With new water taps constructed, he said he is eager to drink from clean pipes.

The rural water supply scheme (RWSS) project connecting Nim and his neighbour’s home with piped water would complete in about four days.

In Zomlingthang village of Gosarling gewog, at least 10 households receive water from a tank for about two hours in the morning.

A villager, Bhima Nepal, said the water is barely enough for cooking, drinking and washing purposes. “Our taps are dry most of the time. Some of our neighbours do not have water taps as well.”

She said they face acute water shortage in March and April. “In these two months, people carry water in jerry cans and buckets from a pond below the village, which is about 10 minutes walk away.”

According to statistics with the dzongkhag, Tsirang has 97 percent of RWSS reach. At least 94.6 percent of the rural population has access to safe drinking water.

But the reality is different.

Tsirangtoed is another gewog that faces acute water shortage.

Drinking water was brought to the village from Paw River, almost 18km away from Tsirangtoed through a government project three decades ago.

The water drawn from the river was first collected in a tank (Alay tank) and then supplied to Tsirangtoed Primary School, the only beneficiary then.

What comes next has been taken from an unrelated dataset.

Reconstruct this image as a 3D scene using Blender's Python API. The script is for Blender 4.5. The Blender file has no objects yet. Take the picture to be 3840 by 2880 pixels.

When people started resettling in Tsirangtoed in 2003, water from the same tank was shared. Over the years the beneficiaries increased from the lone school to almost 200 households now.

The chairman of the water committee, Tshering Dorji, said the water collected at Alay tank through the old pipeline from Paw River is shared through three outlets today.

“While one outlet goes to the Central School, another goes to Burichhu village and the third is for the residents of Tsirangtoed and Kapasey chiwog,” he said.  “The water supply to Tsirangtoed and Kapasey is shared with Soentabsa village on the way.”

He said the water drawn from the source is already scarce and the local line is shared on the way. “So, when it reaches us there is hardly any water.”